-- START --
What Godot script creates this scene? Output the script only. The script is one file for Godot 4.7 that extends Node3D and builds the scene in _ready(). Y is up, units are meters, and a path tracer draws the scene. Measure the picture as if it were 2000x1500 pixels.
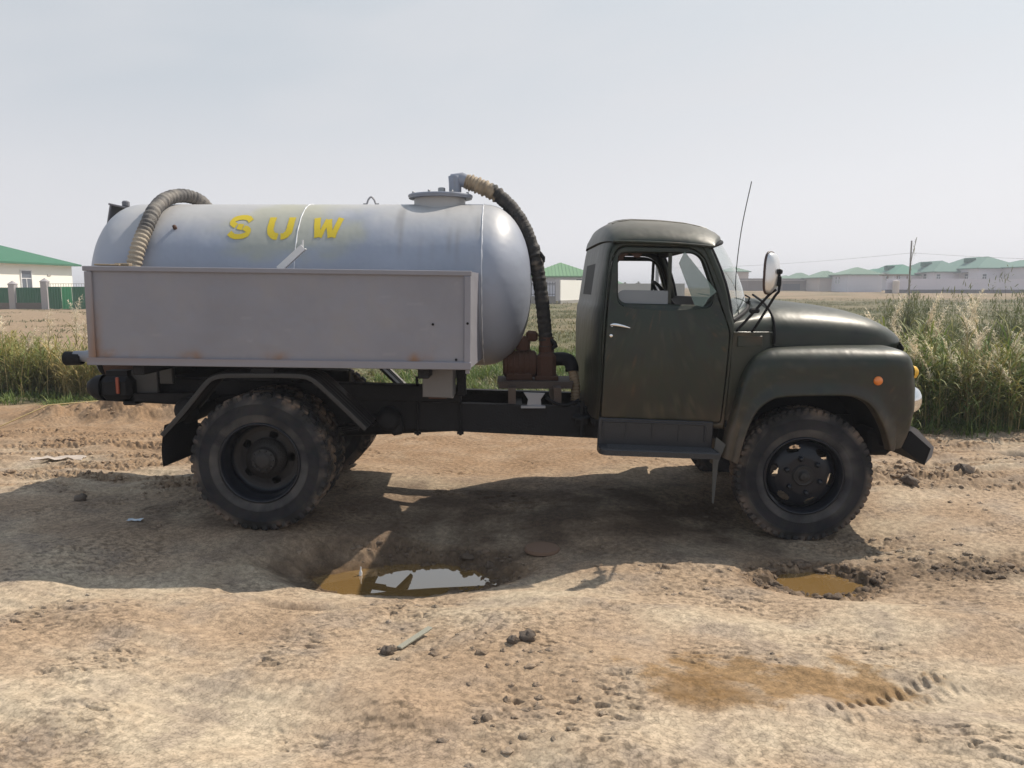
extends Node3D
# A grey water tanker with a dark green cab stands on drying mud; reeds, a field and green-roofed houses behind.

class Geo:
	# collects vertices, colours and triangles (clockwise fronts); normals are smooth within one patch
	var v := PackedVector3Array()
	var c := PackedColorArray()
	var t := PackedInt32Array()
	var tint := Color.WHITE

	func vert(p: Vector3) -> int:
		v.append(p)
		c.append(tint)
		return v.size() - 1

	func tri(a: Vector3, b: Vector3, d: Vector3) -> void:
		var i := v.size()
		v.append(a); v.append(b); v.append(d)
		for k in 3: c.append(tint)
		t.append(i); t.append(i + 1); t.append(i + 2)

	func quad(a: Vector3, b: Vector3, d: Vector3, e: Vector3) -> void:
		var i := v.size()
		v.append(a); v.append(b); v.append(d); v.append(e)
		for k in 4: c.append(tint)
		for k in [0, 1, 2, 0, 2, 3]: t.append(i + k)

	func patch(rows: Array, closed := false, flip := false) -> void:
		var n: int = rows[0].size()
		var base := v.size()
		for r in rows:
			v.append_array(r)
			for k in n: c.append(tint)
		var m := n if closed else n - 1
		for i in rows.size() - 1:
			if rows[i][0].is_equal_approx(rows[i + 1][0]) and rows[i][n / 2].is_equal_approx(rows[i + 1][n / 2]) and rows[i][n / 3].is_equal_approx(rows[i + 1][n / 3]):
				continue
			for j in m:
				var a := base + i * n + j
				var b := base + i * n + (j + 1) % n
				var d := a + n
				var e := b + n
				if flip:
					t.append(a); t.append(d); t.append(b); t.append(b); t.append(d); t.append(e)
				else:
					t.append(a); t.append(b); t.append(d); t.append(b); t.append(e); t.append(d)

	func fan(ring: PackedVector3Array, flip := false) -> void:
		var mid := Vector3.ZERO
		for p in ring: mid += p
		mid /= ring.size()
		var i := vert(mid)
		var base := v.size()
		for p in ring: vert(p)
		var n := ring.size()
		for k in n:
			t.append(i)
			if flip:
				t.append(base + k); t.append(base + (k + 1) % n)
			else:
				t.append(base + (k + 1) % n); t.append(base + k)

	func box(at: Vector3, size: Vector3, turn := Basis.IDENTITY, bevel := 0.0) -> void:
		var h := size * 0.5
		var b := minf(bevel, minf(h.x, minf(h.y, h.z)) * 0.9)
		if b <= 0.0:
			for ax in 3:
				for s in [-1.0, 1.0]:
					var u := Vector3.ZERO; u[(ax + 1) % 3] = h[(ax + 1) % 3]
					var w := Vector3.ZERO; w[(ax + 2) % 3] = h[(ax + 2) % 3]
					var o := Vector3.ZERO; o[ax] = s * h[ax]
					if s > 0: quad(at + turn * (o - u - w), at + turn * (o - u + w), at + turn * (o + u + w), at + turn * (o + u - w))
					else: quad(at + turn * (o - u - w), at + turn * (o + u - w), at + turn * (o + u + w), at + turn * (o - u + w))
			return
		var i := h - Vector3(b, b, b)
		for ax in 3:
			var a1 := (ax + 1) % 3
			var a2 := (ax + 2) % 3
			for s in [-1.0, 1.0]:
				var p := []
				for q in [[-1, -1], [-1, 1], [1, 1], [1, -1]]:
					var e := Vector3.ZERO
					e[ax] = s * h[ax]; e[a1] = q[0] * i[a1]; e[a2] = q[1] * i[a2]
					p.append(at + turn * e)
				if s < 0: p.reverse()
				quad(p[0], p[1], p[2], p[3])
			for s1 in [-1.0, 1.0]:
				for s2 in [-1.0, 1.0]:
					var p := []
					for q in [[1, -1], [1, 1], [0, 1], [0, -1]]:
						var e := Vector3.ZERO
						e[a1] = s1 * (h[a1] if q[0] == 1 else i[a1])
						e[a2] = s2 * (i[a2] if q[0] == 1 else h[a2])
						e[ax] = q[1] * i[ax]
						p.append(at + turn * e)
					if s1 * s2 < 0: p.reverse()
					quad(p[0], p[1], p[2], p[3])
		for sx in [-1.0, 1.0]:
			for sy in [-1.0, 1.0]:
				for sz in [-1.0, 1.0]:
					var p := [at + turn * Vector3(sx * h.x, sy * i.y, sz * i.z), at + turn * Vector3(sx * i.x, sy * h.y, sz * i.z), at + turn * Vector3(sx * i.x, sy * i.y, sz * h.z)]
					if sx * sy * sz > 0: tri(p[0], p[2], p[1])
					else: tri(p[0], p[1], p[2])

	func tube(path: PackedVector3Array, radius, sides := 8, caps := true) -> void:
		var rows := []
		var n := path.size()
		var up := Vector3.UP
		var d0 := (path[1] - path[0]).normalized()
		if absf(d0.y) > 0.9: up = Vector3.RIGHT
		for i in n:
			var d := (path[mini(i + 1, n - 1)] - path[maxi(i - 1, 0)]).normalized()
			var side := d.cross(up).normalized()
			up = side.cross(d).normalized()
			var r: float = radius[i] if radius is Array or radius is PackedFloat32Array else radius
			var row := PackedVector3Array()
			for k in sides:
				var a := TAU * k / sides
				row.append(path[i] + (side * cos(a) + up * sin(a)) * r)
			rows.append(row)
		patch(rows, true, true)
		if caps:
			fan(rows[0], false)
			fan(rows[n - 1], true)

	func lathe(prof: Array, at: Vector3, axis: Vector3, sides := 24, sector := TAU, start := 0.0) -> void:
		# prof: (radius, along the axis); a point given twice makes a crease
		var up := Vector3.UP if absf(axis.y) < 0.9 else Vector3.RIGHT
		var s := axis.cross(up).normalized()
		var u := s.cross(axis).normalized()
		var full := is_equal_approx(sector, TAU)
		var rows := []
		for p in prof:
			var row := PackedVector3Array()
			for k in (sides if full else sides + 1):
				var a := start + sector * k / sides
				row.append(at + axis * p.y + (s * cos(a) + u * sin(a)) * p.x)
			rows.append(row)
		patch(rows, full, true)

	func prism(poly: PackedVector2Array, z0: float, z1: float, xf := Transform3D.IDENTITY, bevel := 0.0, smooth := false) -> void:
		# a flat outline in x,y made thick along z; the z1 side carries the bevel
		var n := poly.size()
		var area := 0.0
		for i in n: area += poly[i].cross(poly[(i + 1) % n])
		var p := poly.duplicate()
		if area < 0: p.reverse()
		var inner := p.duplicate()
		if bevel > 0:
			for i in n:
				var e1 := (p[i] - p[(i + n - 1) % n]).normalized()
				var e2 := (p[(i + 1) % n] - p[i]).normalized()
				var m := (Vector2(-e1.y, e1.x) + Vector2(-e2.y, e2.x))
				m = m.normalized() / maxf(0.5, m.length() * 0.5)
				inner[i] = p[i] + m * bevel
		var back := PackedVector3Array(); var mid := PackedVector3Array(); var front := PackedVector3Array()
		for i in n:
			back.append(xf * Vector3(p[i].x, p[i].y, z0))
			mid.append(xf * Vector3(p[i].x, p[i].y, z1 - bevel))
			front.append(xf * Vector3(inner[i].x, inner[i].y, z1))
		if smooth:
			patch([back, mid], true, true)
			if bevel > 0: patch([mid, front], true, true)
		else:
			for i in n:
				var j := (i + 1) % n
				quad(back[i], mid[i], mid[j], back[j])
				if bevel > 0: quad(mid[i], front[i], front[j], mid[j])
		var tr := Geometry2D.triangulate_polygon(p)
		if tr.is_empty(): tr = Geometry2D.triangulate_delaunay(p)
		var b0 := v.size()
		for q in front: vert(q)
		var b1 := v.size()
		for q in back: vert(q)
		for k in range(0, tr.size(), 3):
			var q0 := tr[k]; var q1 := tr[k + 1]; var q2 := tr[k + 2]
			if (p[q1] - p[q0]).cross(p[q2] - p[q0]) > 0:
				var sw := q1; q1 = q2; q2 = sw
			t.append(b0 + q0); t.append(b0 + q1); t.append(b0 + q2)
			t.append(b1 + q0); t.append(b1 + q2); t.append(b1 + q1)

	func paint(f: Callable) -> void:
		for i in v.size(): c[i] = f.call(v[i])

	func bend(f: Callable) -> void:
		for i in v.size(): v[i] = f.call(v[i])

	func add(g: Geo, xf := Transform3D.IDENTITY) -> void:
		var b := v.size()
		for p in g.v: v.append(xf * p)
		c.append_array(g.c)
		for k in g.t: t.append(b + k)

	func mesh(m: Material) -> ArrayMesh:
		var n := PackedVector3Array()
		n.resize(v.size())
		for k in range(0, t.size(), 3):
			var a := t[k]; var b := t[k + 1]; var d := t[k + 2]
			var f := (v[d] - v[a]).cross(v[b] - v[a])
			n[a] += f; n[b] += f; n[d] += f
		for i in n.size():
			n[i] = n[i].normalized() if n[i].length_squared() > 1e-20 else Vector3.UP
		var arr := []
		arr.resize(Mesh.ARRAY_MAX)
		arr[Mesh.ARRAY_VERTEX] = v
		arr[Mesh.ARRAY_NORMAL] = n
		arr[Mesh.ARRAY_COLOR] = c
		arr[Mesh.ARRAY_INDEX] = t
		var am := ArrayMesh.new()
		am.add_surface_from_arrays(Mesh.PRIMITIVE_TRIANGLES, arr)
		am.surface_set_material(0, m)
		return am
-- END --
Leave out any pictures and return exactly the lines from the beginning of the data through the line with "return v.size() - 1", inclusive.

What Godot script creates this scene? Output the script only. The script is one file for Godot 4.7 that extends Node3D and builds the scene in _ready(). Y is up, units are meters, and a path tracer draws the scene. Measure the picture as if it were 2000x1500 pixels.
extends Node3D
# A grey water tanker with a dark green cab stands on drying mud; reeds, a field and green-roofed houses behind.

class Geo:
	# collects vertices, colours and triangles (clockwise fronts); normals are smooth within one patch
	var v := PackedVector3Array()
	var c := PackedColorArray()
	var t := PackedInt32Array()
	var tint := Color.WHITE

	func vert(p: Vector3) -> int:
		v.append(p)
		c.append(tint)
		return v.size() - 1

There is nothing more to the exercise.